During this long and painful election season, we are all guilty of talking past one another. The sense of stunned shock that many now feel is a reflection that, despite endless hours of parsing, there is still far too much that we have failed to listen to, hear, understand, and absorb. Spewing insults and restating positions isn't the answer. Nor is compromising on core values. The road to progress begins with methodical dialogue, the explication of diverse positions and their foundations, and bringing together the most divergent forces to figure out where and how they can begin to agree.

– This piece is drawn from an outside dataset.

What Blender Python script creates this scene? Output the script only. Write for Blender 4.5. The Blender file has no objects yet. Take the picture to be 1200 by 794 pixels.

Through our report and this week's convening, PEN America is pointing the way toward a campus that is truly open to full participation by students of all backgrounds and viewpoints, while upholding - and in fact advancing - the values of free speech and unfettered inquiry that have made the American system of higher education the envy of the rest of the world. Maybe in the end it will be the students who teach the politicians a thing or two about democracy and civil discourse.

Suzanne Nossel, executive director of PEN America, will be among the panelists discussing "The State of Campus Free Speech" Thursday at the National Constitution Center. The event is sold out but will be streamed live at constitutioncenter.org/live.